Calculating a human cell at about 1010 bits of data, they arrived at 2.6 x 1042 bits of data in the human body, or 26 followed by 42 zeros. With numbers this large we might actually have to consider whether processing this much information might actually create a singularity.
So, it looks like who it is coming out the other side of the teleporter will have to remain a thought experiment for a while longer at least.
What About Quantum Computers?

This much data is obviously beyond the capacity of classical computers to process, much less the human mind.
But could a quantum computer process this much data? That is unknowable at this point since quantum computers are still in their infancy, but quantum computing holds out the promise of solving exactly these kinds of intractable problems.
According to Dr. David Whitehouse, the online science editor for BBC News, “[u]sing light and quantum mechanics offers the prospect of computers trillions of times more powerful than we have today.”

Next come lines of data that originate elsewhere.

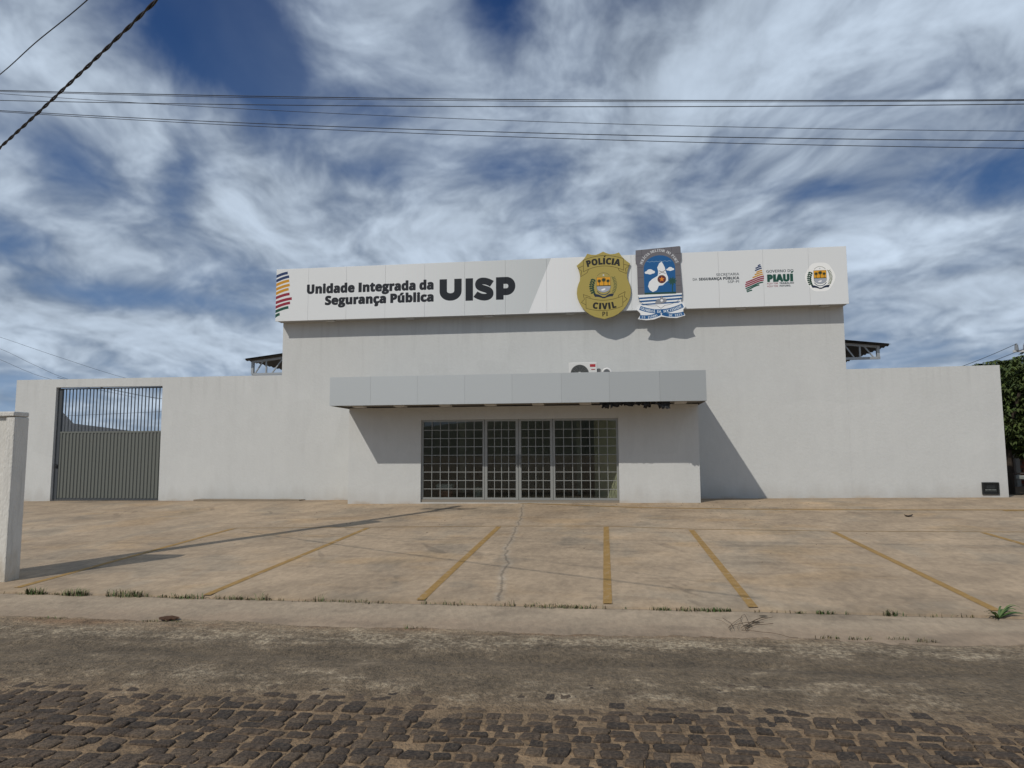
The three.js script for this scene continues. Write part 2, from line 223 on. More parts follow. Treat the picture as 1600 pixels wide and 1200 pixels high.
// street: bedding sand with hewn stones set in it
let street;
{ const g = geoGrid(lin(-8, 7, 500), lin(12.35, 17, 170), (x, z) => streetY(x) + tRaw(x, z), (x, z) => [(x + 8) / 15, (z - 12.4) / 4.6]);
  const bm = grit.clone(); bm.repeat.set(7.5, 2.3); bm.needsUpdate = true;
  street = structure('street', g, M([1, 1, 1], { map: streetMap, roughness: .95, bumpMap: bm, bumpScale: .020 })); }
{ const stoneMaps = []; const base = [[.070, .050, .035], [.088, .062, .042], [.052, .039, .029], [.112, .080, .053]];
  const n1 = tileNoise(256, 5, 5, .62), n2 = tileNoise(256, 3, 4, .55);
  for (let q = 0; q < 4; q++) { const b = base[q]; stoneMaps.push(M([1, 1, 1], { roughness: .92, map: dataTex(256, 256, (i, j) => { const ii = (i + 61 * q) % 256, jj = (j + 97 * q) % 256; const k = 1 + .75 * n1(ii, jj), d = sst(.12, .6, n2(jj, ii)); return b.map((v, c) => lerp(v * k, [.21, .152, .098][c], d * .72)); }), bumpMap: dataTex(256, 256, (i, j) => .5 + .5 * n1((i + 61 * q) % 256, (j + 97 * q) % 256), false), bumpScale: .016 })); }
  const variants = []; const NV = 14;
  for (let v = 0; v < NV; v++) { const n = 12, p = [], uv = [], id = []; const cor = [0, 1, 2, 3].map(() => [R(-.17, .10), R(-.19, .12)]); const out = [];
    for (let i = 0; i < n; i++) { const a = (i + .5) / n * Math.PI * 2, c = Math.cos(a), s = Math.sin(a), m = Math.pow(Math.pow(Math.abs(c), 12) + Math.pow(Math.abs(s), 12), -1 / 12) * .5; let x = c * m, z = s * m; const w = [(.5 - x) * (.5 - z), (.5 + x) * (.5 - z), (.5 + x) * (.5 + z), (.5 - x) * (.5 + z)]; for (let k = 0; k < 4; k++) { x += w[k] * cor[k][0]; z += w[k] * cor[k][1]; } out.push([x * R(.95, 1.02), z * R(.95, 1.02)]); }
    const tx = R(-.06, .06), tz = R(-.06, .06), dome = R(-.02, .06);
    const lev = [[1.0, -1], [.985, -.14], [.88, .0]];
    for (const [s, y] of lev) out.forEach(([x, z]) => { p.push(x * s, y < -.5 ? -1 : y + x * tx + z * tz + R(-.02, .02), z * s); uv.push(x * s, z * s); });
    p.push(R(-.06, .06), dome, R(-.06, .06)); uv.push(0, 0);
    for (let l = 0; l < 2; l++) for (let i = 0; i < n; i++) { const a = l * n + i, b = l * n + (i + 1) % n; id.push(a, a + n, b, b, a + n, b + n); }
    for (let i = 0; i < n; i++) id.push(2 * n + i, 3 * n, 2 * n + (i + 1) % n);
    const g = new THREE.BufferGeometry(); g.setAttribute('position', new THREE.Float32BufferAttribute(p, 3)); g.setAttribute('uv', new THREE.Float32BufferAttribute(uv, 2)); g.setIndex(id); g.computeVertexNormals(); variants.push(g); }
  const spots = []; let z = 14.42, row = 0;
  while (z < 17.4) { const d = R(.10, .135); let x = -7.6 + R(0, .2); while (x < 6.6) { const w = R(.10, .19); const zz = z + d / 2 + .05 * noise(x * .7, row * 3.1) + R(-.008, .008); if (rnd() > .03) spots.push({ x: x + w / 2, z: zz, w: w * R(.95, 1.06), d: d * R(.86, 1.06), a: R(-.11, .11), h: R(.007, .020) + .006 * noise(x * .9 + 4, zz * 1.4), v: Math.floor(R(0, NV)), m: Math.floor(R(0, 4)) }); x += w + R(.006, .020); } z += d + R(.003, .012); row++; }
  const vis = s => { const d = 20.5 - s.z, xr = s.x / d; return xr > -.98 && xr < .62 && s.z < 16.25; };
  spots.sort((a, b) => (vis(b) - vis(a)) || (b.z - a.z) || (a.x - b.x));
  const rest = [[], [], [], []];
  spots.forEach((s, i) => { const y = streetY(s.x) + s.h; const lift = .075;
    if (i < 300) { const m = raw('cobblestone', variants[s.v], stoneMaps[s.m], street); m.position.set(s.x, y, s.z); m.rotation.y = s.a; m.scale.set(s.w, lift, s.d); }
    else { const g = variants[s.v].clone(); g.scale(s.w, lift, s.d); g.rotateY(s.a); g.translate(s.x, y, s.z); rest[s.m].push(g); } });
  rest.forEach((l, i) => { if (l.length) { const m = raw('cobblestones', mergeGeometries(l), stoneMaps[i], street); m.userData.kind = 'stuff'; } }); }

// ------------------------------------------------------------------ the building
// plaster texture over the whole front, x -20..12, y -0.6..7.4
const plasterUV = (x, y) => [(x + 20) / 32, (y + .6) / 8];
const plasterMap = dataTex(2048, 1024, (i, j) => { const x = -20 + 32 * i / 2048, y = -.6 + 8 * j / 1024, g0 = lotY(x, 0);
  let k = 1 + .035 * fbm(x * .5, y * .5, 4) + .022 * fbm(x * 3.2, y * 2.2, 3) + .02 * fbm(x * 11, y * 5, 3, .7);
  const px = Math.floor(x * 1.1 + .6 * noise(y * .6, 3)), py = Math.floor(y * .75 + .5 * noise(x * .5, 9)); k *= 1 + .045 * (((PERM[(px & 255)] + PERM[(py & 255) + 80]) % 17) / 16 - .5) * sst(-.1, .2, noise(x * .4 + 7, y * .5));      // roller patches
  k *= 1 - .02 * sst(.1, .5, fbm(x * 2.6, y * .22 + 5, 4)) ;                                    // faint runs
  k *= 1 - .055 * sst(.15, .5, fbm(x * 5.5, y * .25 + 8, 4, .65)) * sst(3.2, 5.2, y) ; k *= 1 - .05 * sst(.1, .5, fbm(x * 6, y * .3 + 18, 4, .65)) * sst(1.2, .0, 3.65 - y) * (y < 3.75 && (x < -9.9 || x > 6.5) ? 1 : 0);
  const base = sst(.45, 0, y - g0 + .25 * fbm(x * 2.2, 3, 4)); k *= 1 - .10 * base; let c = [.580, .594, .586].map(v => v * k); c = c.map((v, q) => lerp(v, [.47, .42, .35][q], base * .12));
  const drt = sst(.09, .0, y - g0 - .04 * noise(x * 6, 2)) * sst(-.2, .4, noise(x * 1.7, 5)); return c.map((v, q) => lerp(v, [.40, .32, .23][q], drt * .5)); });
const plasterBump = dataTex(512, 512, (() => { const a = tileNoise(512, 26, 4, .6), b = tileNoise(512, 5, 2, .5); return (i, j) => .5 + .4 * a(i, j) + .3 * b(i, j); })(), false);
const plaster = M([1, 1, 1], { map: plasterMap, roughness: .9 }); { const b = plasterBump.clone(); b.repeat.set(16, 4); b.needsUpdate = true; plaster.bumpMap = b; plaster.bumpScale = .004; }
const inner = M([.46, .46, .42], { roughness: .95 }), darkFloor = M([.16, .14, .12], { roughness: .6 }), cream = M([.62, .59, .46], { roughness: .9 });
const steelGrey = M([.20, .205, .20], { roughness: .5, metalness: .25 }), alu = M([.30, .31, .30], { roughness: .45, metalness: .3 });

const bld = thing('police_station', 'large light grey plastered single-storey building with high blank parapet, white sign band and glazed porch', 'building', [-1.7, 0, 0]);
part('front_wall', wallGeo([[-9.9, -.6], [6.5, -.6], [6.5, 6.8], [-9.9, 6.8]], [rect(-6.6, 1.9, -.12, 2.5)], -.2, .2, plasterUV), plaster, bld);
part('side_wall', bx(-9.9, -9.7, -.6, 3.8, -18, -.203), inner, bld); part('side_wall', bx(6.3, 6.5, -.6, 3.8, -18, -.203), inner, bld); part('back_wall', bx(-9.9, 6.5, -.6, 3.8, -18.2, -18.003), inner, bld);
// porch block
part('porch_wall', [wallGeo([[-7.16, -.4], [2.31, -.4], [2.31, 2.56], [-7.16, 2.56]], [rect(-5.105, .24, -.02, 2.215)], 1.35, .15, plasterUV), boxUV(bx(-7.16, -7.01, -.4, 2.56, .002, 1.348), 1, plasterUV), boxUV(bx(2.16, 2.31, -.4, 2.56, .002, 1.348), 1, plasterUV)], plaster, bld);
// room behind the glazing
part('interior_floor', bx(-6.6, 1.9, -.1, .035, -6, 1.348), darkFloor, bld);
part('interior_wall', [bx(-6.6, 1.9, .02, 2.5, -6.1, -6), bx(-6.7, -6.6, .02, 2.5, -6, -.2), bx(1.9, 2.0, .02, 2.5, -6, -.2), bx(-4.9, -4.7, .02, 2.5, -6, -2.6), bx(-1.0, -.85, .02, 2.5, -6, -1.7)], inner, bld);
part('interior_ceiling', bx(-7.0, 2.15, 2.5, 2.55, -6.1, 1.345), inner, bld);
{ const g = bx(-1.62, 0, .02, 2.49, -.05, .05); g.rotateY(0); const m = new THREE.Matrix4().makeRotationY(-Math.atan2(1.5, .66)); g.applyMatrix4(m); g.translate(.27, 0, 1.345); const w = part('interior_wall', boxUV(g), cream, bld); w.userData.label = 'cream wall just inside the right end of the glazing'; }
// glazed front: two fixed windows and a double door
const glass = new THREE.MeshPhysicalMaterial({ color: C(.84, .87, .83), roughness: .02, transmission: 1, thickness: 0, ior: 1.5, metalness: 0 });
const VB = {}, HB = {};
function glazing(kind, label, x0, x1, cols, fw, y0 = .055, y1 = 2.215) {
  const z0 = 1.40, f = part(kind, [bx(x0, x0 + fw, y0, y1, z0 - .03, z0 + .03), bx(x1 - fw, x1, y0, y1, z0 - .03, z0 + .03), bx(x0 + fw, x1 - fw, y1 - .055, y1, z0 - .03, z0 + .03), bx(x0 + fw, x1 - fw, y0, y0 + .055, z0 - .03, z0 + .03)], alu, bld);
  if (label) f.userData.label = label;
  part('glass_pane', bx(x0 + fw, x1 - fw, y0 + .055, y1 - .055, z0 - .011, z0 - .005), glass, f);
  const H = y1 - y0 - .11, Wd = x1 - x0 - 2 * fw; const vb = VB[kind + H] ??= new THREE.BoxGeometry(.017, H, .018), hb = HB[kind + Wd] ??= new THREE.BoxGeometry(Wd, .017, .014);
  for (let i = 1; i < cols; i++) { const m = raw('upright_bar', vb, alu, f); m.position.set(x0 + fw + Wd * i / cols + 1.7, (y0 + y1) / 2, z0 + .008); }
  for (let j = 1; j < 9; j++) { const m = raw('cross_bar', hb, alu, f); m.position.set((x0 + x1) / 2 + 1.7, y0 + .055 + H * j / 9, z0 + .006); }
  return f; }
glazing('window', 'wide barred glass panel left of the doors', -5.10, -3.355, 7, .05);
const dl = glazing('door', 'left leaf of the barred glass double door', -3.345, -2.43, 4, .07), dr = glazing('door', 'right leaf of the barred glass double door', -2.42, -1.50, 4, .07);
glazing('window', 'wide barred glass panel right of the doors', -1.49, .235, 7, .05);
part('handle', bx(-2.475, -2.455, .95, 1.25, 1.431, 1.47), steelGrey, dl); part('handle', bx(-2.395, -2.375, .95, 1.25, 1.431, 1.47), steelGrey, dr);
part('threshold', boxUV(bx(-5.104, .239, -.1, .052, 1.30, 1.46)), M([.24, .21, .17]), bld);
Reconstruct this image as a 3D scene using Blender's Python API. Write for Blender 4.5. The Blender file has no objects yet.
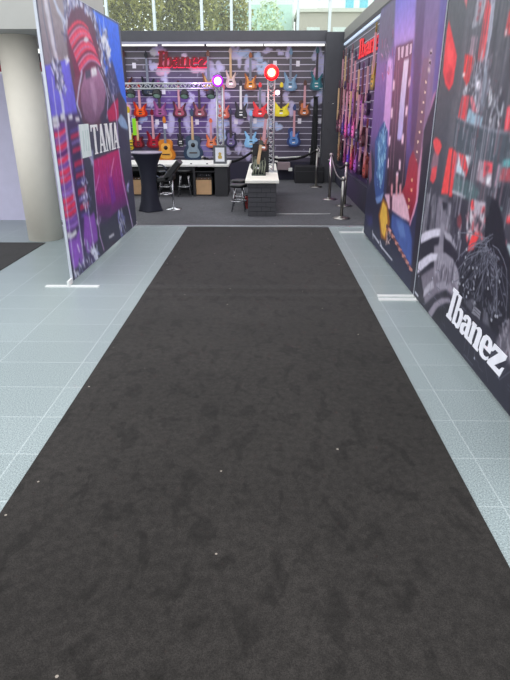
import bpy, bmesh, math, random
import numpy as np
from mathutils import Vector, Matrix, noise as mnoise
R = math.radians
PI = math.pi
col = bpy.context.scene.collection
sc = bpy.context.scene
random.seed(4)

# ---------------------------------------------------------------- materials
def lin(c):
    return tuple(((v/255/12.92) if v/255 <= .04045 else ((v/255+.055)/1.055)**2.4) for v in c)
MATS = {}
def mat(name, c, rough=.6, metal=0, emit=0, bump=0, bscale=60, var=0, vscale=8, alpha=1, spec=.5, ecol=None):
    if name in MATS: return MATS[name]
    m = bpy.data.materials.new(name); m.use_nodes = True
    n = m.node_tree.nodes; l = m.node_tree.links; b = n['Principled BSDF']
    b.inputs['Base Color'].default_value = (*lin(c), 1)
    b.inputs['Roughness'].default_value = rough
    b.inputs['Metallic'].default_value = metal
    b.inputs['Specular IOR Level'].default_value = spec
    if emit:
        b.inputs['Emission Color'].default_value = (*lin(ecol or c), 1)
        b.inputs['Emission Strength'].default_value = emit
    tc = n.new('ShaderNodeTexCoord')
    nt = n.new('ShaderNodeTexNoise'); nt.inputs['Scale'].default_value = vscale; nt.inputs['Detail'].default_value = 6
    l.new(tc.outputs['Object'], nt.inputs['Vector'])
    mx = n.new('ShaderNodeMix'); mx.data_type = 'RGBA'; mx.blend_type = 'MULTIPLY'
    mx.inputs['Factor'].default_value = 1
    mr = n.new('ShaderNodeMapRange'); mr.inputs['From Min'].default_value = .3; mr.inputs['From Max'].default_value = .7
    v = var or .06
    mr.inputs['To Min'].default_value = 1-v; mr.inputs['To Max'].default_value = 1+v
    l.new(nt.outputs['Fac'], mr.inputs['Value'])
    mx.inputs['A'].default_value = (*lin(c), 1)
    l.new(mr.outputs['Result'], mx.inputs['B'])
    l.new(mx.outputs['Result'], b.inputs['Base Color'])
    if bump:
        n2 = n.new('ShaderNodeTexNoise'); n2.inputs['Scale'].default_value = bscale
        l.new(tc.outputs['Object'], n2.inputs['Vector'])
        bp = n.new('ShaderNodeBump'); bp.inputs['Strength'].default_value = bump; bp.inputs['Distance'].default_value = .01
        l.new(n2.outputs['Fac'], bp.inputs['Height']); l.new(bp.outputs['Normal'], b.inputs['Normal'])
    MATS[name] = m
    return m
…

Trying to imagine what that kind of computing power actually means in the real world is impossible, but it is conceivable that a quantum computer with that much power could bridge this gap between the limits of modern computing and the personal teleporter.
If it can be done, then the prospect of traveling faster than the speed of light, at least to places where there is a receiver, is also possible.
Whether it will be enough remains to be seen. A challenge of quantum teleportation does seem to call for a quantum solution though, so quantum computers might be just what we need to develop personal teleportation in the future.